Do American cellphones work in Europe?

8/2/2011 10:41:21 AM

If your phone is not GSM it won’t work. You could buy a cheap prepaid phone over there for about €50→€100 or so (I’m guessing here) and use that. Might be cheaper/easier than sorting out a phone in the USA.

6/29/2013 1:02:43 PM

Not that phone. Virgin, in the USA, uses Sprint’s network. Sprint uses the CDMA standard. Europe uses a different standard, GSM.

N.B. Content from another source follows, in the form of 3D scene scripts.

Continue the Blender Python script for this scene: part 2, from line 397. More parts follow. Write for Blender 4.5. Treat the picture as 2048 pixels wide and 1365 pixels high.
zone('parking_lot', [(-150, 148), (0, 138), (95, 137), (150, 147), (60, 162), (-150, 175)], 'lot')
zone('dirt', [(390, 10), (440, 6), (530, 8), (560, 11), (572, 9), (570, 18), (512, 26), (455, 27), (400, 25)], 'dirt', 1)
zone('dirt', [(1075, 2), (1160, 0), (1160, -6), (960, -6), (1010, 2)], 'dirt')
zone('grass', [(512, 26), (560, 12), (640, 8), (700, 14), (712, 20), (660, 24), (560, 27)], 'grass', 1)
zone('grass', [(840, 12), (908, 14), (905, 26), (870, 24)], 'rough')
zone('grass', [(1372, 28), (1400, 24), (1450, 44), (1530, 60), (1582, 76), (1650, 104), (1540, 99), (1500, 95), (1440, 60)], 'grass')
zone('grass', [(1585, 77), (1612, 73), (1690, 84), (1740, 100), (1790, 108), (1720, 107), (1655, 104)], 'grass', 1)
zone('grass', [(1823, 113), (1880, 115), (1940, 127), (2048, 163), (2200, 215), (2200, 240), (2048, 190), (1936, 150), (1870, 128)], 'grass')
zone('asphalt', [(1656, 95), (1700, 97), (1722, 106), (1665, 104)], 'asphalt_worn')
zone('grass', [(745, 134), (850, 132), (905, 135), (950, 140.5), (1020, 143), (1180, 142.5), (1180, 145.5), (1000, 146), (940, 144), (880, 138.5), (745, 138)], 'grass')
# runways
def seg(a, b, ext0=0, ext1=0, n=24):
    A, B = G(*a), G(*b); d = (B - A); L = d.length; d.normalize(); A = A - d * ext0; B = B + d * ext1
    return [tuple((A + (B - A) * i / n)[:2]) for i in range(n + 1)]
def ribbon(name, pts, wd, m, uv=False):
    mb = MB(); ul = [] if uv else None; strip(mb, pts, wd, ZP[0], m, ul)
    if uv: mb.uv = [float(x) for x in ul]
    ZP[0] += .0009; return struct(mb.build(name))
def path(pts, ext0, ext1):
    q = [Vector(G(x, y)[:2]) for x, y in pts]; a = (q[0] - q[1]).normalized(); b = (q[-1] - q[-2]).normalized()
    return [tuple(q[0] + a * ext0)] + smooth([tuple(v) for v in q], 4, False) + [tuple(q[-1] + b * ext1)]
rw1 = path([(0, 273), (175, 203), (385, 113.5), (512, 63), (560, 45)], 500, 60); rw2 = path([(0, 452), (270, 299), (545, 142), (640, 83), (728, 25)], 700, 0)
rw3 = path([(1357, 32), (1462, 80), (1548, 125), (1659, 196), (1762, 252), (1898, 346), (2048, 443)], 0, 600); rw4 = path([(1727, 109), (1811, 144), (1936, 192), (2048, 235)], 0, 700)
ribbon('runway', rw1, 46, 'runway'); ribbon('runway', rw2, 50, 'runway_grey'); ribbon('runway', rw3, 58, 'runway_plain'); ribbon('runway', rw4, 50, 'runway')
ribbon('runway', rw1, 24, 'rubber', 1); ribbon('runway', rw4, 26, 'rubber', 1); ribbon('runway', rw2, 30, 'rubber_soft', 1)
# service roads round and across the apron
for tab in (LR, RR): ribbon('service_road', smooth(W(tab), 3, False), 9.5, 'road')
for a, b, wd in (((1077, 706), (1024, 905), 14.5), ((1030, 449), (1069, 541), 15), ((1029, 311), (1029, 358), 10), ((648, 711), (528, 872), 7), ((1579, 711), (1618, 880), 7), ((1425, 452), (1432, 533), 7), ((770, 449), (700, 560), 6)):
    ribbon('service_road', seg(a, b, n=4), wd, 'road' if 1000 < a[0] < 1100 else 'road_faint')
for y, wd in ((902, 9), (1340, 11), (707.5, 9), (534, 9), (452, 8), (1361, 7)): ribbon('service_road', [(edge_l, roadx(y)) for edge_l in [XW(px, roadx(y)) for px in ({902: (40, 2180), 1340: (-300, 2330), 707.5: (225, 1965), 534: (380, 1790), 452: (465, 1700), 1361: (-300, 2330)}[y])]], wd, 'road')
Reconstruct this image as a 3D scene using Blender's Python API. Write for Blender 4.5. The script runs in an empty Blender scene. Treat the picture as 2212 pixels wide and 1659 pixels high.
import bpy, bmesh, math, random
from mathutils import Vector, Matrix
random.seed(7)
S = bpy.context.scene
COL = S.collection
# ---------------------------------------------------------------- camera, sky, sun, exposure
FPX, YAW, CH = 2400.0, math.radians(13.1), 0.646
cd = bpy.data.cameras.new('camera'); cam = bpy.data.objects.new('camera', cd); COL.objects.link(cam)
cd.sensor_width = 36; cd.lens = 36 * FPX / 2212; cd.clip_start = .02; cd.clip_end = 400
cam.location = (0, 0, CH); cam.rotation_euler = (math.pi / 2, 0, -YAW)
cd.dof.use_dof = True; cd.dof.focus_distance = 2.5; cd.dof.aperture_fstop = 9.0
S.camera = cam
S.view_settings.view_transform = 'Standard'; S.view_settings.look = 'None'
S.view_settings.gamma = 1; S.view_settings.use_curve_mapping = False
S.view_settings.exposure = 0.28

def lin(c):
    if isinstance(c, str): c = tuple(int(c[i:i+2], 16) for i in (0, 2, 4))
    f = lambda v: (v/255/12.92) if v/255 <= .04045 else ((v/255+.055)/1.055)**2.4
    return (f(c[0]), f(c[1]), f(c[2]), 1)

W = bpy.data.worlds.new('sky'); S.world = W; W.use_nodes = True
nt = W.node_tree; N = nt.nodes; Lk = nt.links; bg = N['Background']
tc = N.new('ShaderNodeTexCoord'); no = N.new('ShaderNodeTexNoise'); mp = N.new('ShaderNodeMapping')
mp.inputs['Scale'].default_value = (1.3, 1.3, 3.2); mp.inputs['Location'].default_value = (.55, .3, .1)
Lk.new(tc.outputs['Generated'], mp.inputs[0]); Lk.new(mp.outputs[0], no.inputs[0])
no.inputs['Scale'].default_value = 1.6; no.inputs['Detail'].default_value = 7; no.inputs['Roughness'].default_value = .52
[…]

The only US phones which can work in Europe are:

  • GSM phones from AT&T and/or T-Mobile, the two GSM providers in the US, as long as the phone supports the same bands as the country you’re going to (most phones in the last couple of years are multi-band and will).
  • The newer “world phones” from Verizon, Sprint, and other CDMA carriers, (including the iPhones 4S and 5) which support both CDMA and GSM.

The phone should also be carrier-unlocked. Then you can buy foreign carrier SIM cards and pop them in your phone. It’s cheap to use. However, unlocked phones are generally a few hundred dollars more than locked ones. If you buy a phone without a contract, it’s probably unlocked.

A locked phone would still use the American phone plan. It’s expensive to use abroad. But locked phones are cheaper to buy. If you buy a phone with a contract (i.e. for two years), it’s probably locked.